Howard Schultz, former Starbucks CEO, brought his From the Ground Up book tour to Arizona State University Jan. 30.

Schultz released his book a year after transitioning from Starbucks CEO to executive chairman in order to shift “his full-time focus to the company’s social impact initiatives.”

Recently making headlines for considering a run for president as a “centrist independent,” Schultz told the crowd at ASU that we are in a fragile time in American history.

“Regardless of party, geography, upbringing, we can all agree that there’s something not quite right and what is it?” he asked. “It’s the fact that, for some reason, there’s division and divisiveness in the country and there’s so much hatred and fear.”

He attributes his dedication to the country’s ideals to his upbringing.

According to Schultz, he is proof of the American Dream by being able to get out of his home in a public housing project of Brooklyn, New York.

“There was chaos, there was trauma, there was rage,” he remembered. “I did have a gift and the gift was not an inheritance of money, it was the fact that my mother [had] this belief in America. I think if it wasn’t for her, I was not going to be able to escape what happened in my daily life.”

After graduating from college, he got a job as a door-to-door salesman. Eventually working his way up until he was an employee at a European company that made housewares. One of the company’s customers was “a small coffee company in Seattle, Washington, named Starbucks.”

Schultz then became Starbucks’s head of marketing and moved to Seattle.

“In 1983, I was on a business trip to Italy when I walked into an Italian café and tasted my very first espresso. I was captivated by the beverage, the barista who prepared it and the romance of the café atmosphere,” he wrote. “At the time Starbucks stores only sold whole bean coffee and had no seating. I had a vision of creating specialty coffee stores that integrated the romance of espresso and provided a place for community.”

His trip led him to leave Starbucks and open his own specialty coffee store, Il Giornale, when the owner of Starbucks came to Schultz offering to sell him the company.

Schultz approached being CEO with compassion, saying “love, humanity, compassion, [and] empathy” were needed when building a company based on people.
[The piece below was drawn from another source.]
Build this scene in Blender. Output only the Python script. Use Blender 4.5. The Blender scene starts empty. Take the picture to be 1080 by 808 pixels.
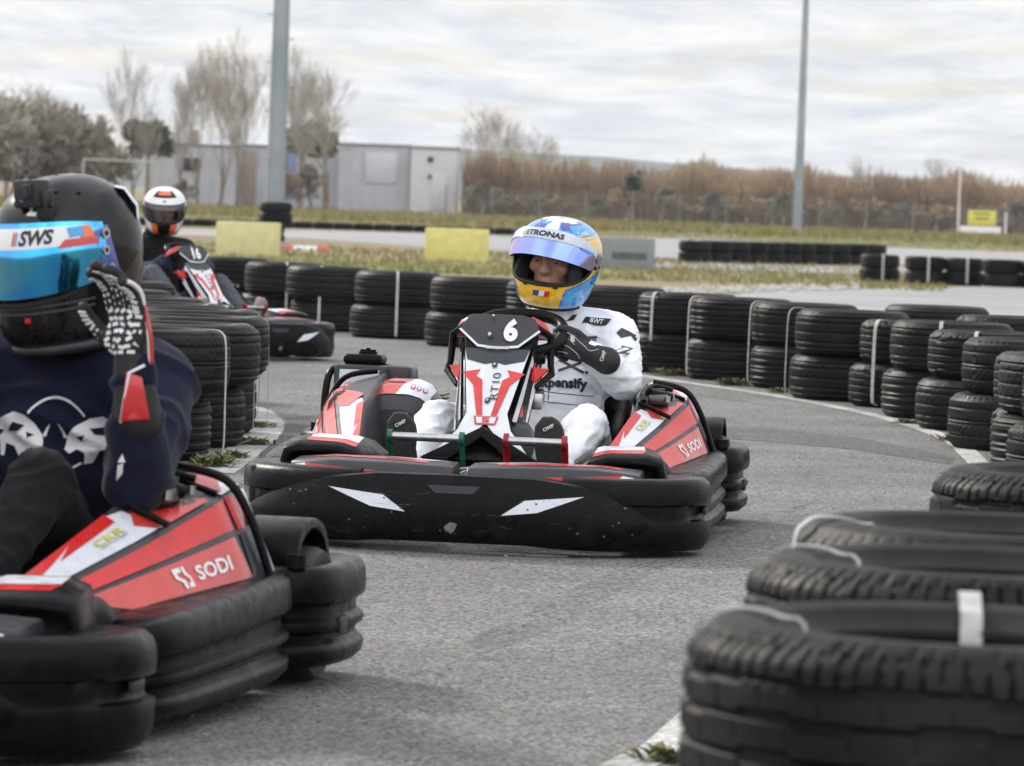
import bpy, bmesh, math, random
from mathutils import Vector, Matrix, Euler, noise
from mathutils.bvhtree import BVHTree
from mathutils.geometry import tessellate_polygon
random.seed(7)
R = math.radians
scene = bpy.context.scene
COL = scene.collection

# ------------------------------------------------------------------ camera
cam_d = bpy.data.cameras.new('camera')
cam = bpy.data.objects.new('camera', cam_d); COL.objects.link(cam)
CAM_H = 1.0
cam_d.sensor_width = 36.0
cam_d.lens = 160.0
cam_d.clip_start = 0.1; cam_d.clip_end = 20000
PITCH = math.atan(193 / 4800.0); ROLL = R(2.1)
cam.matrix_world = Matrix.Translation((0, 0, CAM_H)) @ Matrix.Rotation(R(90) - PITCH, 4, 'X') @ Matrix.Rotation(ROLL, 4, 'Z')
scene.camera = cam
cam_d.dof.use_dof = True
cam_d.dof.focus_distance = 13.4
cam_d.dof.aperture_fstop = 11.0

# ------------------------------------------------------------------ sky
world = bpy.data.worlds.new('World'); scene.world = world; world.use_nodes = True
nt = world.node_tree; nt.nodes.clear()
N = nt.nodes.new; L = nt.links.new
SUN_EL = R(33); SUN_AZ = R(-42)          # azimuth from +Y (away from the camera), negative: to the left
sky = N('ShaderNodeTexSky'); sky.sky_type = 'NISHITA'; sky.sun_disc = False
sky.sun_elevation = SUN_EL; sky.sun_rotation = SUN_AZ % (2 * math.pi); sky.air_density = 1.0; sky.dust_density = 2.0
bg1 = N('ShaderNodeBackground'); bg1.inputs['Strength'].default_value = 0.10
L(sky.outputs[0], bg1.inputs['Color'])
tc = N('ShaderNodeTexCoord'); sep = N('ShaderNodeSeparateXYZ'); L(tc.outputs['Generated'], sep.inputs[0])
def math_node(op, a=None, b=None, va=0.0, vb=0.0):
    n = N('ShaderNodeMath'); n.operation = op
    n.inputs[0].default_value = va; n.inputs[1].default_value = vb
    if a is not None: L(a, n.inputs[0])
    if b is not None: L(b, n.inputs[1])
    return n.outputs[0]
zc = math_node('MAXIMUM', sep.outputs['Z'], None, 0, 0.0)
zd = math_node('ADD', zc, None, 0, 0.035)
pu = math_node('DIVIDE', sep.outputs['X'], zd)
pv = math_node('DIVIDE', sep.outputs['Y'], zd)
cmb = N('ShaderNodeCombineXYZ'); L(pu, cmb.inputs[0]); L(pv, cmb.inputs[1])
def sky_noise(scale, detail, rough, sx, sy, off):
    mp = N('ShaderNodeMapping'); mp.inputs['Scale'].default_value = (sx, sy, 1); mp.inputs['Location'].default_value = off
    L(cmb.outputs[0], mp.inputs[0])
    n = N('ShaderNodeTexNoise'); n.inputs['Scale'].default_value = scale; n.inputs['Detail'].default_value = detail
    n.inputs['Roughness'].default_value = rough; n.inputs['Distortion'].default_value = 0.25
    L(mp.outputs[0], n.inputs[0]); return n.outputs['Fac']
n1 = sky_noise(0.9, 8, 0.64, 2.1, 0.75, (3.1, 1.7, 0))
n2 = sky_noise(0.6, 7, 0.62, 2.0, 0.9, (9.4, 5.2, 0))
rampc = N('ShaderNodeValToRGB'); L(n1, rampc.inputs[0])
rampc.color_ramp.elements[0].position = 0.38; rampc.color_ramp.elements[0].color = (0.60, 0.63, 0.68, 1)
rampc.color_ramp.elements[1].position = 0.64; rampc.color_ramp.elements[1].color = (0.86, 0.85, 0.83, 1)
e = rampc.color_ramp.elements.new(0.50); e.color = (0.73, 0.74, 0.76, 1)
bg2 = N('ShaderNodeBackground'); L(rampc.outputs[0], bg2.inputs['Color'])
# clouds brightened overhead and behind the camera: added fill for camera-facing sides
mr1 = N('ShaderNodeMapRange'); L(sep.outputs['Z'], mr1.inputs[0]); mr1.inputs[1].default_value = 0.06; mr1.inputs[2].default_value = 0.6; mr1.inputs[3].default_value = 0.98; mr1.inputs[4].default_value = 1.45
mr2 = N('ShaderNodeMapRange'); L(sep.outputs['Y'], mr2.inputs[0]); mr2.inputs[1].default_value = 0.3; mr2.inputs[2].default_value = -0.8; mr2.inputs[3].default_value = 0.0; mr2.inputs[4].default_value = 0.75
L(math_node('ADD', mr1.outputs[0], mr2.outputs[0]), bg2.inputs['Strength'])
cov = N('ShaderNodeValToRGB'); L(n2, cov.inputs[0])
cov.color_ramp.elements[0].position = 0.36; cov.color_ramp.elements[0].color = (0.62, 0.62, 0.62, 1)
cov.color_ramp.elements[1].position = 0.50; cov.color_ramp.elements[1].color = (1, 1, 1, 1)
mx = N('ShaderNodeMixShader'); L(cov.outputs[0], mx.inputs[0]); L(bg1.outputs[0], mx.inputs[1]); L(bg2.outputs[0], mx.inputs[2])
wo = N('ShaderNodeOutputWorld'); L(mx.outputs[0], wo.inputs['Surface'])

sun_d = bpy.data.lights.new('sun', 'SUN'); sun_d.energy = 2.4; sun_d.angle = R(8); sun_d.color = (1.0, 0.93, 0.84)
sun = bpy.data.objects.new('sun', sun_d); COL.objects.link(sun)
sdir = Vector((math.sin(SUN_AZ) * math.cos(SUN_EL), math.cos(SUN_AZ) * math.cos(SUN_EL), math.sin(SUN_EL)))
sun.rotation_euler = sdir.to_track_quat('Z', 'Y').to_euler()
sun.location = (0, 0, 30)
vs = scene.view_settings
vs.view_transform = 'Standard'; vs.look = 'None'; vs.gamma = 1.0; vs.use_curve_mapping = False; vs.exposure = 0.34
scene.cycles.max_bounces = 6
scene.cycles.transparent_max_bounces = 12

# ------------------------------------------------------------------ helpers
def ground(px, py, z=0.0, W=1080.0):
    """point of the horizontal plane z seen at photo pixel (px,py): used to set things out on the ground"""
    f = 4800.0
    d = cam.matrix_world.to_3x3() @ Vector(((px - 540) / f, -(py - 404) / f, -1))
    t = (z - CAM_H) / d.z
    return Vector((d.x * t, d.y * t, z))
def at_depth(px, py, Y):
    f = 4800.0
    d = cam.matrix_world.to_3x3() @ Vector(((px - 540) / f, -(py - 404) / f, -1))
    t = Y / d.y
    return Vector((d.x * t, Y, CAM_H + d.z * t))

def srgb(r, g, b):
    f = lambda c: (c / 255 / 12.92) if c / 255 <= 0.04045 else ((c / 255 + 0.055) / 1.055) ** 2.4
    return (f(r), f(g), f(b), 1)

MATS = {}
def mat(name, col, rough=0.5, metal=0.0, var=0.12, vscale=20.0, bump=0.0, bscale=200.0, coat=0.0, col2=None, c2=(0.45, 0.7), rvar=0.1, spec=0.5, trans=0.0, dirt=None, sheen=0.0, bdist=0.002):
    m = bpy.data.materials.new(name); m.use_nodes = True; t = m.node_tree; p = t.nodes['Principled BSDF']
    if len(col) == 3: col = (*col, 1)
    co = t.nodes.new('ShaderNodeTexCoord')
    nz = t.nodes.new('ShaderNodeTexNoise'); nz.inputs['Scale'].default_value = vscale; nz.inputs['Detail'].default_value = 5
    t.links.new(co.outputs['Object'], nz.inputs[0])
    rp = t.nodes.new('ShaderNodeValToRGB'); t.links.new(nz.outputs['Fac'], rp.inputs[0])
    rp.color_ramp.elements[0].position = 0.3; rp.color_ramp.elements[1].position = 0.7
    a = tuple(max(0, c * (1 - var)) for c in col[:3]); b = tuple(min(1, c * (1 + var)) for c in col[:3])
    rp.color_ramp.elements[0].color = (*a, 1); rp.color_ramp.elements[1].color = (*b, 1)
    out = rp.outputs[0]
    if col2 is not None:
        n2 = t.nodes.new('ShaderNodeTexNoise'); n2.inputs['Scale'].default_value = vscale * 0.37; n2.inputs['Detail'].default_value = 8; n2.inputs['Roughness'].default_value = 0.65
        t.links.new(co.outputs['Object'], n2.inputs[0])
        r2 = t.nodes.new('ShaderNodeValToRGB'); t.links.new(n2.outputs['Fac'], r2.inputs[0])
        r2.color_ramp.elements[0].position = c2[0]; r2.color_ramp.elements[1].position = c2[1]
        mix = t.nodes.new('ShaderNodeMix'); mix.data_type = 'RGBA'
        t.links.new(r2.outputs[0], mix.inputs[0]); t.links.new(out, mix.inputs[6]); mix.inputs[7].default_value = (*col2[:3], 1)
        out = mix.outputs[2]
    t.links.new(out, p.inputs['Base Color'])
    mr = t.nodes.new('ShaderNodeMapRange'); t.links.new(nz.outputs['Fac'], mr.inputs[0])
    mr.inputs[1].default_value = 0.3; mr.inputs[2].default_value = 0.7
    mr.inputs[3].default_value = max(0.02, rough - rvar); mr.inputs[4].default_value = min(1, rough + rvar)
    t.links.new(mr.outputs[0], p.inputs['Roughness'])
    p.inputs['Metallic'].default_value = metal
    p.inputs['Specular IOR Level'].default_value = spec
    p.inputs['Coat Weight'].default_value = coat; p.inputs['Coat Roughness'].default_value = 0.06
    p.inputs['Transmission Weight'].default_value = trans
    p.inputs['Sheen Weight'].default_value = sheen
    if bump > 0:
        nb = t.nodes.new('ShaderNodeTexNoise'); nb.inputs['Scale'].default_value = bscale; nb.inputs['Detail'].default_value = 3
        t.links.new(co.outputs['Object'], nb.inputs[0])
        bp = t.nodes.new('ShaderNodeBump'); bp.inputs['Strength'].default_value = bump; bp.inputs['Distance'].default_value = bdist
        t.links.new(nb.outputs['Fac'], bp.inputs['Height']); t.links.new(bp.outputs[0], p.inputs['Normal'])
    MATS[name] = m
    return m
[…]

Starbucks was one of the first companies in the U.S. to give all its employees – including part-time – health insurance; to give stock ownership to all its employees – called “Bean Stock” –; and partnered with ASU for the Starbucks College Achievement Plan, a first-of-its-kind program that gave employees a tuition-free college education.

According to Schultz, by spring of 2019, more than 3,000 Starbucks employees will have graduated.

“I’m better today, not because of my success. I’m better today because of what I’ve learned along the way,” he said. “The importance of recognizing that we must pay it forward, every one of us has an opportunity to advance and help one person. Just think about what we could do if we did that every day and were not as divisive, and there wasn’t so much hate and fear.”